>> Start

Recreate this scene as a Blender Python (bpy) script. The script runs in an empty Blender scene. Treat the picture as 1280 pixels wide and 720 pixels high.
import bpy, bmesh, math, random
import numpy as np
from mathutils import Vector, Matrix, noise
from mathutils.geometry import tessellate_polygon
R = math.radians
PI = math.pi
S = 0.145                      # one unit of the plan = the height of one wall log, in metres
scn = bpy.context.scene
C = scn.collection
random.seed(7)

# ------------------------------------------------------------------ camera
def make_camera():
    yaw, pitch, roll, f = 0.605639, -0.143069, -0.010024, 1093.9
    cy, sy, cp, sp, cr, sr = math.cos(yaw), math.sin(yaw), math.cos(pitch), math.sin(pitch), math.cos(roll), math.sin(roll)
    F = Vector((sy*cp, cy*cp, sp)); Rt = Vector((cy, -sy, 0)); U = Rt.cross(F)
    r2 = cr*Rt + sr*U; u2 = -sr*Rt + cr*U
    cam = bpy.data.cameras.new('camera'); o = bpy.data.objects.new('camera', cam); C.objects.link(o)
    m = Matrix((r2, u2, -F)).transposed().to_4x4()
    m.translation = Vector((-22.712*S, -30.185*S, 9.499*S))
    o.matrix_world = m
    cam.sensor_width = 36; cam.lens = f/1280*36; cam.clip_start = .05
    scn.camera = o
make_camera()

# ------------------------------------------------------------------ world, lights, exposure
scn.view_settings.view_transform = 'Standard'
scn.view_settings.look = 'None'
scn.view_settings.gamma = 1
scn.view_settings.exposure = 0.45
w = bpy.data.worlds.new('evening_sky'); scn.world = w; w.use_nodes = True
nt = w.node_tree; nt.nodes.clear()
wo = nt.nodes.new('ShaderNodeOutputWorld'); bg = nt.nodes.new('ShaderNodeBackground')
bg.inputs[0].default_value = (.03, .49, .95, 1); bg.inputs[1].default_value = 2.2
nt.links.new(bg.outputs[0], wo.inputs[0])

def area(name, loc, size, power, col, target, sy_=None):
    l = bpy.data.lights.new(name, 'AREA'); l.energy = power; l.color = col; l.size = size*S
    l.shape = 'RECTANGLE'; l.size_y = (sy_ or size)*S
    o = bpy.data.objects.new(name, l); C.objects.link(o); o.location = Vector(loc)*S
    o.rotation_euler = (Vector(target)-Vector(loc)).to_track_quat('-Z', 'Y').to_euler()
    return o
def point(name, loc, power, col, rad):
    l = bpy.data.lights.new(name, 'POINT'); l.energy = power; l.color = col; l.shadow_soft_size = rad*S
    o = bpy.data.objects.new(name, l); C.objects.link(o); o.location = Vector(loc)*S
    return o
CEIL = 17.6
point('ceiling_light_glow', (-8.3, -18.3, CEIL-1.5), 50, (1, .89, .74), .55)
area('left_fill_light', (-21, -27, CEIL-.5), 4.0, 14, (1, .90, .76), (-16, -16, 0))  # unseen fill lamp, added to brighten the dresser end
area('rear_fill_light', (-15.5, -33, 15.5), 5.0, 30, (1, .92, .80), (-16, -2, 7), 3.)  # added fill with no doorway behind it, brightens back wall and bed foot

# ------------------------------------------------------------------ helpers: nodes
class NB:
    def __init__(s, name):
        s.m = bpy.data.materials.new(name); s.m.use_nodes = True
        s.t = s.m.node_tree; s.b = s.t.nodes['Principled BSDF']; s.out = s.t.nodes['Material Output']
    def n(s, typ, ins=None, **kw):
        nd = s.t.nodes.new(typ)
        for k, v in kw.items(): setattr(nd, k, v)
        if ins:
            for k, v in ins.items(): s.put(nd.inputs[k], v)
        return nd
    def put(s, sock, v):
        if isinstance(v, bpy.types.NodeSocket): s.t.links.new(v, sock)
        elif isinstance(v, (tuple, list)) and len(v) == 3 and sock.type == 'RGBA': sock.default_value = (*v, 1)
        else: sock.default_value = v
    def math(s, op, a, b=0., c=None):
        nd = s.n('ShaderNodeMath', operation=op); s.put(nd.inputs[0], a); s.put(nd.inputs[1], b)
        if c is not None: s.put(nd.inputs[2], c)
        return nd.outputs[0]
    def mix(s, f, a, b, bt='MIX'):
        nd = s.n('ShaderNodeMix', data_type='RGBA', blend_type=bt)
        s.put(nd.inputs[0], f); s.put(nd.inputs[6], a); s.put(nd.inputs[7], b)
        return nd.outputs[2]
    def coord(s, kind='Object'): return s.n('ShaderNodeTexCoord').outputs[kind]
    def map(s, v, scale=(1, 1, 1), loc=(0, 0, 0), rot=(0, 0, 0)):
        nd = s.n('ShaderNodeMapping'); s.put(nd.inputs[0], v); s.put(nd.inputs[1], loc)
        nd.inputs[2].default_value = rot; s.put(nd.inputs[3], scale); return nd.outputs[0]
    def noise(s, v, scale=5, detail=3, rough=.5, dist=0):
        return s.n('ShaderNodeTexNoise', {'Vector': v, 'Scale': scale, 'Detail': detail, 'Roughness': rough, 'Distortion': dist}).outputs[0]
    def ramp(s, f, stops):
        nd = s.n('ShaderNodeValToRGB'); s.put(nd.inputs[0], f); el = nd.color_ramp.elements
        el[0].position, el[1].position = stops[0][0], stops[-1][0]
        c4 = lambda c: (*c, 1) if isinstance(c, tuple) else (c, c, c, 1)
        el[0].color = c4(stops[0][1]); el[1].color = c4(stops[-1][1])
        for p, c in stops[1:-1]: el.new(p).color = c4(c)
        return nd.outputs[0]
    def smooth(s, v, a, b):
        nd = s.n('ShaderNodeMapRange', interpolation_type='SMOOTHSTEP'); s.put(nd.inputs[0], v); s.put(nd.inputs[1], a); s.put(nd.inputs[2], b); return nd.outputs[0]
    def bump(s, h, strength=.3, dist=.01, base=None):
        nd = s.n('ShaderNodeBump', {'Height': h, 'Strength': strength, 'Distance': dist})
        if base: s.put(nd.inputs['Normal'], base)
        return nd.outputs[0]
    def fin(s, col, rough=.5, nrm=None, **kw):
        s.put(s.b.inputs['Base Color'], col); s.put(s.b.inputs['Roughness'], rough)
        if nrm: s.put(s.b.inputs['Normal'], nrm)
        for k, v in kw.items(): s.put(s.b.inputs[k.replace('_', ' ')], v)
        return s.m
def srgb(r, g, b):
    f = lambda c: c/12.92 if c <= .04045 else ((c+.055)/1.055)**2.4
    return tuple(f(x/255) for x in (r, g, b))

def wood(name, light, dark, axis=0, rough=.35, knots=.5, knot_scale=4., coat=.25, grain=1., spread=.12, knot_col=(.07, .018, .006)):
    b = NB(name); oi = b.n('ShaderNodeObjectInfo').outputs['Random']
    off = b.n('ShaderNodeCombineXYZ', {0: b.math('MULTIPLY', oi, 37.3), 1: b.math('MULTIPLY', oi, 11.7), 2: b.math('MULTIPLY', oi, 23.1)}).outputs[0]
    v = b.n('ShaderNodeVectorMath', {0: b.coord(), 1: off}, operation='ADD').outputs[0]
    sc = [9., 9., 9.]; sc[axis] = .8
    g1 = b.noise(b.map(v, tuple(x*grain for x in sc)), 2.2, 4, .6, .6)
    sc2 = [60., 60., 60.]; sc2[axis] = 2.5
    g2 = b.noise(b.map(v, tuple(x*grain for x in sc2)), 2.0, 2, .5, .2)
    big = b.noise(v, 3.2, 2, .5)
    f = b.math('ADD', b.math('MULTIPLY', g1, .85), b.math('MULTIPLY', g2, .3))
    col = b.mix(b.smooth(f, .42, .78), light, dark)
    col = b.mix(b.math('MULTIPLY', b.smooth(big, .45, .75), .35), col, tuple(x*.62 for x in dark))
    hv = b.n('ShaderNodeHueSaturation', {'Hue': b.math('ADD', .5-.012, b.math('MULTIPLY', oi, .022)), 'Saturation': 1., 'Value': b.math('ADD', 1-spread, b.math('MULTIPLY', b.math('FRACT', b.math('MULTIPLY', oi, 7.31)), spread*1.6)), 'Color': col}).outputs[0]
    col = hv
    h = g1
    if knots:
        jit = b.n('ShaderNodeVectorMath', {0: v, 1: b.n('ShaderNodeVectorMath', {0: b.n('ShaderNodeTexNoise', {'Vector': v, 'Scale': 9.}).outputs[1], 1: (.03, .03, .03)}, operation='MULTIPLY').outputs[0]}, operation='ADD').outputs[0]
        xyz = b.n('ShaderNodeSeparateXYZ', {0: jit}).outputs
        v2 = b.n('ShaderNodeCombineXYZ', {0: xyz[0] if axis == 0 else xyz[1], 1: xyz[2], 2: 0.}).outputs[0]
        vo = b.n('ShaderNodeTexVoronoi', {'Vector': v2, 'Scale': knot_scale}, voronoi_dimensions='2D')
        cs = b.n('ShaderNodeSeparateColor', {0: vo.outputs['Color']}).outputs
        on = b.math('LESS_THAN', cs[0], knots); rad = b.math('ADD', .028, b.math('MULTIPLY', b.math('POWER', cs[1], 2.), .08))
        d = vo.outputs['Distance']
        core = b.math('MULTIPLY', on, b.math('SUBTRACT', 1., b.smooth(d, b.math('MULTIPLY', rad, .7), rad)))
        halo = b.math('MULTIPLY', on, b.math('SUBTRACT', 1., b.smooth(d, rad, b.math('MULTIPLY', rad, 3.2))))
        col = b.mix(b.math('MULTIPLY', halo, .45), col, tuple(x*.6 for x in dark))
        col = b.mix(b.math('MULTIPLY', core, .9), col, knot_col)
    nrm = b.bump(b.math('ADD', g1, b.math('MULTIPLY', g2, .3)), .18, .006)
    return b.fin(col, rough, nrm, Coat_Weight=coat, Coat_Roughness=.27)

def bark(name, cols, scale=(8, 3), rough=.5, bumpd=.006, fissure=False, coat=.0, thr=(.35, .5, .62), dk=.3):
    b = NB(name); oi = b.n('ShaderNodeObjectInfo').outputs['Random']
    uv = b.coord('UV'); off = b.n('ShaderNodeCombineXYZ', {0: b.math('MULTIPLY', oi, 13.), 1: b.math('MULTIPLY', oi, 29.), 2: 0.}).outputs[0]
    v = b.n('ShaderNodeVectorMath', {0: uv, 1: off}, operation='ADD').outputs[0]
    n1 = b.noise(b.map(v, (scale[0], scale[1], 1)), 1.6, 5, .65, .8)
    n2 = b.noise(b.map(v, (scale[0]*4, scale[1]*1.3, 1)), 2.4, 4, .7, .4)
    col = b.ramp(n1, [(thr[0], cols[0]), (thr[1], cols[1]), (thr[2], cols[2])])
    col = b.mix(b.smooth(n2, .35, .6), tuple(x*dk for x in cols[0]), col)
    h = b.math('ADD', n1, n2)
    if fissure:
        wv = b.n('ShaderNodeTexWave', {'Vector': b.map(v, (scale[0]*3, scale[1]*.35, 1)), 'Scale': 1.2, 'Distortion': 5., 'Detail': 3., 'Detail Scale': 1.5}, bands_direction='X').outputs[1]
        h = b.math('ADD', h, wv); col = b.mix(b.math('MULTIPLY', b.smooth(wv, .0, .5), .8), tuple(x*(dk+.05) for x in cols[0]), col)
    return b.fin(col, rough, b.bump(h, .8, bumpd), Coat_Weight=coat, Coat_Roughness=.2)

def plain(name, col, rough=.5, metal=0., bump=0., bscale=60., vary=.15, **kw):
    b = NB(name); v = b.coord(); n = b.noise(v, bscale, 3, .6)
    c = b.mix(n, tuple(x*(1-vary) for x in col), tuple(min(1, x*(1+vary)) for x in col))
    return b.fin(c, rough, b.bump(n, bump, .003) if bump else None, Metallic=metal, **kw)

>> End

### Stated problem
Return the lines above precisely as they appear, beginning at the first line and ending at the line with "random.seed(7)", and nothing after it.

### Output
Recreate this scene as a Blender Python (bpy) script. The script runs in an empty Blender scene. Treat the picture as 1280 pixels wide and 720 pixels high.
import bpy, bmesh, math, random
import numpy as np
from mathutils import Vector, Matrix, noise
from mathutils.geometry import tessellate_polygon
R = math.radians
PI = math.pi
S = 0.145                      # one unit of the plan = the height of one wall log, in metres
scn = bpy.context.scene
C = scn.collection
random.seed(7)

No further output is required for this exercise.